While it is common for nations to compete to attract investment by lowering regulatory standards, Braithwaite finds empirically that it is just as common for regulatory standards to be ratcheted up because of global forces. How that happens is not well understood. Starting with the globalization of labor standards that prohibit slavery, Braithwaite demonstrates a critical role for social movements in raising global standards. This leads to identifying a number of mechanisms that enable the weak to prevail over the strong in the world system. 

ABOUT JOHN BRAITHWAITE


John Braithwaite is an ARC Federation fellow and chair of RegNet. In the 1980s he undertook with Peter Grabosky a comprehensive study of all 103 of the major business regulatory agencies in Australia, Of Manners Gentle: Enforcement Strategies of Australian Business Regulatory Agencies. Two works on corporate crime were completed with Brent Fisse, The Impact of Publicity on Corporate Offenders and Corporations, Crime and Accountability. Responsive Regulation (co-authored with Ian Ayres) was followed up in 2002 with Restorative Justice and Responsive Regulation.

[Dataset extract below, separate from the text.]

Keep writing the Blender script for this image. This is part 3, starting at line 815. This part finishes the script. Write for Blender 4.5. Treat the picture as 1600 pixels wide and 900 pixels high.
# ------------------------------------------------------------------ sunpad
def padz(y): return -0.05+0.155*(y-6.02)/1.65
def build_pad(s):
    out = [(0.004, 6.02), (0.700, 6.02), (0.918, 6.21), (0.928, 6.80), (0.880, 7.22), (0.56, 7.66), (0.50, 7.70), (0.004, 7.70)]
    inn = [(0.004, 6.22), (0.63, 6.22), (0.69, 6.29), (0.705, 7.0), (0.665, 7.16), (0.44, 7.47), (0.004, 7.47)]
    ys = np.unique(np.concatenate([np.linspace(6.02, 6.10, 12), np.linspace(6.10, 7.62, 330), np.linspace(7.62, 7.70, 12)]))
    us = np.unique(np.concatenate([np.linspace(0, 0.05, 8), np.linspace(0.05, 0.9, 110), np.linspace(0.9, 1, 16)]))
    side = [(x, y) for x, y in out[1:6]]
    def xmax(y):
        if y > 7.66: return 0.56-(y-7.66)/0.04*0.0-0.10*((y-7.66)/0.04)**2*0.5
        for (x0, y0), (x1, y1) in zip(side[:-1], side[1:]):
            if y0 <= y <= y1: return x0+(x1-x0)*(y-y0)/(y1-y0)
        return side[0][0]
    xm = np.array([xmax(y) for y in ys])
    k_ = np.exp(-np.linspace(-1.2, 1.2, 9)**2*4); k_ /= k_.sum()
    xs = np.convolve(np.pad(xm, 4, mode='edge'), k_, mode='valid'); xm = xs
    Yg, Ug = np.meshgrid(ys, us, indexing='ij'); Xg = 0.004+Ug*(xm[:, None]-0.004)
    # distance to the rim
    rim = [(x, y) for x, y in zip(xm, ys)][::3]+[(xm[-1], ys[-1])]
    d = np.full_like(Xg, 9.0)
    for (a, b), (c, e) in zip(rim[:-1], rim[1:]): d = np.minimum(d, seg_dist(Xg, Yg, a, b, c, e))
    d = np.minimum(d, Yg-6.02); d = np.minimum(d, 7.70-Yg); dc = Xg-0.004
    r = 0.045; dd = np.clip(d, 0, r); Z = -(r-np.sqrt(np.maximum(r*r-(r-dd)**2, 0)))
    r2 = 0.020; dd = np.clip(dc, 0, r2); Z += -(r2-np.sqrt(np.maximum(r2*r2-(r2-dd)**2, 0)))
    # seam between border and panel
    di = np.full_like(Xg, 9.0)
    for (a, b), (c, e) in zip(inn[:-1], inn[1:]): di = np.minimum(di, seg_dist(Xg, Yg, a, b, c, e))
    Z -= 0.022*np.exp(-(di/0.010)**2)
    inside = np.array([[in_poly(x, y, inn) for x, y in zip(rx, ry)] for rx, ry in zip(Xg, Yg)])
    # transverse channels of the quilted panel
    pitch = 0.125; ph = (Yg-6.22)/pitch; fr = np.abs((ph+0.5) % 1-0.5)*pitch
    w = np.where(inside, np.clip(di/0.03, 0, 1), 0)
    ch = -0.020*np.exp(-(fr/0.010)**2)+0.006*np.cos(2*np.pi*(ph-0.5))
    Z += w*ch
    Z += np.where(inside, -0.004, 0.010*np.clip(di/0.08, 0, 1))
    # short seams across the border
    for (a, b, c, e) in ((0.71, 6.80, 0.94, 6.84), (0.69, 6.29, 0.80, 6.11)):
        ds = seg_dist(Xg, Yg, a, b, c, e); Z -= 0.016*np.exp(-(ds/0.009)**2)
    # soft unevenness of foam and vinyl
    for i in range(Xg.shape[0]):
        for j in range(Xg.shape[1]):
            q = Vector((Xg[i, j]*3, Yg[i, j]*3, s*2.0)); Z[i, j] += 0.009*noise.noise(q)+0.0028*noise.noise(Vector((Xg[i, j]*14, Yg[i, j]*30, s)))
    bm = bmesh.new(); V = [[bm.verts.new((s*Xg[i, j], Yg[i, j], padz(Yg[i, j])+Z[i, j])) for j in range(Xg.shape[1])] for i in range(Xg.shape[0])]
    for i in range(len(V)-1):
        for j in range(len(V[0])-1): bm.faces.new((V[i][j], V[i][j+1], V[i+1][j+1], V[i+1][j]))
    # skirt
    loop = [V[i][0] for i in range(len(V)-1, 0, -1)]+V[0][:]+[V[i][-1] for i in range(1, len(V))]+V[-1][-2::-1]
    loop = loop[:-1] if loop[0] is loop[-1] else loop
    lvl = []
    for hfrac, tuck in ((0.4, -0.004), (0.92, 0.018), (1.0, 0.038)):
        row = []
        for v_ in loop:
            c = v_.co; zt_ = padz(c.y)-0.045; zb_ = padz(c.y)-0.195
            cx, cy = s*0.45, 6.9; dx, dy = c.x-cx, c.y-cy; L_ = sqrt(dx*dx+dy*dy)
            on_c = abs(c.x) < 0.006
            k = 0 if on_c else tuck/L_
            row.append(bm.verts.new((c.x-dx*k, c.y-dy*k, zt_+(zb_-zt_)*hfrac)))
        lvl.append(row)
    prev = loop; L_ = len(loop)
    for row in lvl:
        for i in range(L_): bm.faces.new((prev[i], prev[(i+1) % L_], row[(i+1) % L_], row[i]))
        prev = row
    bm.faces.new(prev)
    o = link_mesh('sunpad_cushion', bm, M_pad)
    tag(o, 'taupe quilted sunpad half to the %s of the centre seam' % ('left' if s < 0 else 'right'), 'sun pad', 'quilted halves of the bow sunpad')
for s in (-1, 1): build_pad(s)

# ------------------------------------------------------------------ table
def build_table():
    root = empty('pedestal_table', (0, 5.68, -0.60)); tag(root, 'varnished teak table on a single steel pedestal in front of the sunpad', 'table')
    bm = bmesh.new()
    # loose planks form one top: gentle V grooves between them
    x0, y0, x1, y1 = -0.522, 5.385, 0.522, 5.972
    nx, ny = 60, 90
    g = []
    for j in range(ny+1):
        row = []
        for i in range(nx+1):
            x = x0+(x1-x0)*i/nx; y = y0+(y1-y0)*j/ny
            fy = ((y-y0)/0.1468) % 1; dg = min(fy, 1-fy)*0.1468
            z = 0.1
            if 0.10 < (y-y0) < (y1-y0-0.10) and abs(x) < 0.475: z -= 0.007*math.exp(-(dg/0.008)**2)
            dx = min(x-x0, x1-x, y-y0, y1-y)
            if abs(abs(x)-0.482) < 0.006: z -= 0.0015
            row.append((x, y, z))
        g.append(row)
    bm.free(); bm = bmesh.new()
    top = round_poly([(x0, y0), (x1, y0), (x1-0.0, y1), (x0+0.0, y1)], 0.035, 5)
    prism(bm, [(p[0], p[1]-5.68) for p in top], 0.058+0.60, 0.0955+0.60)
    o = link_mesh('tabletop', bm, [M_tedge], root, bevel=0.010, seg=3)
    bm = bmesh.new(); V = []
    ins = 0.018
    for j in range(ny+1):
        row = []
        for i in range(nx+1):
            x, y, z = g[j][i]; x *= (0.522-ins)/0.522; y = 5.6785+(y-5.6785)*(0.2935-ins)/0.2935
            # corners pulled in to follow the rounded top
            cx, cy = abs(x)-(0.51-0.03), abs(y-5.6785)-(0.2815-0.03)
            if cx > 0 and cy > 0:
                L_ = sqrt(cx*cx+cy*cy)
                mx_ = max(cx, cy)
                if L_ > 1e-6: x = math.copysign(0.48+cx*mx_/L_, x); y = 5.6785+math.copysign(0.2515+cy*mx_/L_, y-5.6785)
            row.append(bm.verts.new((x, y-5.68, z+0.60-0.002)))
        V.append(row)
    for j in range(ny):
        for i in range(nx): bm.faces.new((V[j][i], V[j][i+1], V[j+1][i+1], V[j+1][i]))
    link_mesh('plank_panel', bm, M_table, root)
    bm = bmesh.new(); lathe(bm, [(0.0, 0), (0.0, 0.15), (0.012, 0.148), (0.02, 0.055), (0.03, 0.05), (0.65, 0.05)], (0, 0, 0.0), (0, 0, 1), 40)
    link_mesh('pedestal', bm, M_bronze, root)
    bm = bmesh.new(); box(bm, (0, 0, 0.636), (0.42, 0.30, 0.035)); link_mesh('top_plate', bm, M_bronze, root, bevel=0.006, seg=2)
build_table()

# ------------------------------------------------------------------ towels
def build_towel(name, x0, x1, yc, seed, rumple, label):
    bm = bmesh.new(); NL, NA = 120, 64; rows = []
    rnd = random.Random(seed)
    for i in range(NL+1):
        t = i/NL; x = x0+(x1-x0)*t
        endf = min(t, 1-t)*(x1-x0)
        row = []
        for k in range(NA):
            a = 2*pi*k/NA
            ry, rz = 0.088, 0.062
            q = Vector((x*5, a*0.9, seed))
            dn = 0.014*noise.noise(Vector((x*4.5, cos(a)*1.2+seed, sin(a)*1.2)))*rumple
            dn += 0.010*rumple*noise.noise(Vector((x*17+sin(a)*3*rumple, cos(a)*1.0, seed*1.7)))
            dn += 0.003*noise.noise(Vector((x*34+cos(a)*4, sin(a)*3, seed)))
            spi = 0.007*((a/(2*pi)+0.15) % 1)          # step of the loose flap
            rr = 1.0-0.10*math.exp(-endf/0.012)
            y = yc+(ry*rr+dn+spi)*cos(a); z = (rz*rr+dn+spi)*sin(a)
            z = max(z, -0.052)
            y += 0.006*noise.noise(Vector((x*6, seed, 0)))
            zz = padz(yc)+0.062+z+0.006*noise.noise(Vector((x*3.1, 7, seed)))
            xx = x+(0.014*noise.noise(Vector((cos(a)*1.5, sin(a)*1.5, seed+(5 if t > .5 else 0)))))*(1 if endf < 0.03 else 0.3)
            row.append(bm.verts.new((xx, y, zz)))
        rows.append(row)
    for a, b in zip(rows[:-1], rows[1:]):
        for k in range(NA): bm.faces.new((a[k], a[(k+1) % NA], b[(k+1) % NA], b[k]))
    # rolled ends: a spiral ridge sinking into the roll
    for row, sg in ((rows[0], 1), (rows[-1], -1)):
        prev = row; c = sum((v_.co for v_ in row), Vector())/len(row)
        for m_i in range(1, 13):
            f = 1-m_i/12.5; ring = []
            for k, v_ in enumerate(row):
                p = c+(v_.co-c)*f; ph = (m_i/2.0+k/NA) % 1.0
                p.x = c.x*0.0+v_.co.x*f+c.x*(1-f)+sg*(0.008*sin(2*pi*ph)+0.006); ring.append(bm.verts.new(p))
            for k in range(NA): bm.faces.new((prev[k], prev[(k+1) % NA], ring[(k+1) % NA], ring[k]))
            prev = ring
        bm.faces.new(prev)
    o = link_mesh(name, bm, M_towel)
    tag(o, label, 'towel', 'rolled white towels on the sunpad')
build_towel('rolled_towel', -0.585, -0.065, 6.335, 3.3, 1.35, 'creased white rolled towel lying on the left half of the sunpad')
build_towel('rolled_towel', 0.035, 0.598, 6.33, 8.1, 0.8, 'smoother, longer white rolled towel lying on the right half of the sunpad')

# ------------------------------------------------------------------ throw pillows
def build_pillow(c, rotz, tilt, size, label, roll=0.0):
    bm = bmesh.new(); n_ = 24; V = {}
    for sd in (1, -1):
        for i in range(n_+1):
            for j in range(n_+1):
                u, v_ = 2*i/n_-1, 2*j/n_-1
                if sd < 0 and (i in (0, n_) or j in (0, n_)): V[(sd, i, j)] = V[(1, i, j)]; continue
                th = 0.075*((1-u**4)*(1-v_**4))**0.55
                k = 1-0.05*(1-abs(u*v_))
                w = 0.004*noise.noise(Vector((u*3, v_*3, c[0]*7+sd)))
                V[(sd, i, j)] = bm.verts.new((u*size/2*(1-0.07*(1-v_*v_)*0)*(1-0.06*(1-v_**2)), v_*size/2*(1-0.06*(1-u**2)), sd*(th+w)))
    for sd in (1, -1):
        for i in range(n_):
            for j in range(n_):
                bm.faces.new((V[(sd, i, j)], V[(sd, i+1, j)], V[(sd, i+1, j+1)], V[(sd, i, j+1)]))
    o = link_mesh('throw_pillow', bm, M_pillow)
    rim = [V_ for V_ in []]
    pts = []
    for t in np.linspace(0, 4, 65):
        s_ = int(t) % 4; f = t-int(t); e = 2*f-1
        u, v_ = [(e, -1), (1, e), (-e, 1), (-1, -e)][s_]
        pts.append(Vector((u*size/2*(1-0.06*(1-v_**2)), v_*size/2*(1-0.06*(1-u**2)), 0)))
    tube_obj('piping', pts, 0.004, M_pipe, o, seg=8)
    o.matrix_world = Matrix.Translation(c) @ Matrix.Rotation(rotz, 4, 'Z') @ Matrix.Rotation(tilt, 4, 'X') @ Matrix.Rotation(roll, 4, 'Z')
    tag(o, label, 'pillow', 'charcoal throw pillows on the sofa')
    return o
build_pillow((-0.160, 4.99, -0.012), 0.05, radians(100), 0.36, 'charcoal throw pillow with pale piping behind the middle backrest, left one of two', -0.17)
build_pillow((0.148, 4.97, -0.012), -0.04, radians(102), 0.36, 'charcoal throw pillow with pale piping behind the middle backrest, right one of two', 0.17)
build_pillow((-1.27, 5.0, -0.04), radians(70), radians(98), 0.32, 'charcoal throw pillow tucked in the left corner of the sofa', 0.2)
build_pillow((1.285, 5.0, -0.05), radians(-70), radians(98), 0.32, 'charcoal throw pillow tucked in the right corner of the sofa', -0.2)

Braithwaite has also recently completed two books with Peter Drahos, Global Business Regulation and Information Feudalism. He has undertaken empirical work on a wide variety of substantive domains of business regulation and is also interested in applying regulatory theory to crime prevention and peacemaking in international relations. His books have won a number of prizes in the US and Europe from the Society for the Study of Social Problems, the American Sociological Association, the Law and Society Association, the American Society of Criminology and the Socio-Legal Studies Association. He has been a consultant to many regulatory agencies, served between 1983 and 1987 as a member of Australia's Economic Planning Advisory Council which was chaired by the Prime Minister, was a Part-time Commissioner with Australia’s national antitrust and consumer protection agency between 1985 and 1995 and served as a member of the Council on Business Regulation (1994-1996) which reported directly to Cabinet on a review of all laws which impose a regulatory impact on business. He has been active for 30 years in social movement politics in Australia and internationally.

ABOUT THE LECTURE


This program is funded through the Henry Morris Endowment. An 1889 graduate of the Chicago-Kent College of Law, Henry Crittendon Morris (1863-1948) enjoyed a distinguished career as an international lawyer and diplomat. During 25 years of foreign service prior to World War I, Mr. Morris served as the United States Consul in Ghent, Belgium, and as secretary to Chief Justice Fuller at the Permanent International Court at the Hague. When the war broke out, he returned to Chicago to coordinate Red Cross and Liberty Loan campaigns on behalf of the American war effort. 

Mr. Morris was a member of the American Society of International Law and a number of other organizations devoted to improving international relations. He was the author of The History of Colonization from the Earliest Times to the Present Day (1906). The French government made him a chevalier of the French Legion of Honor in 1937.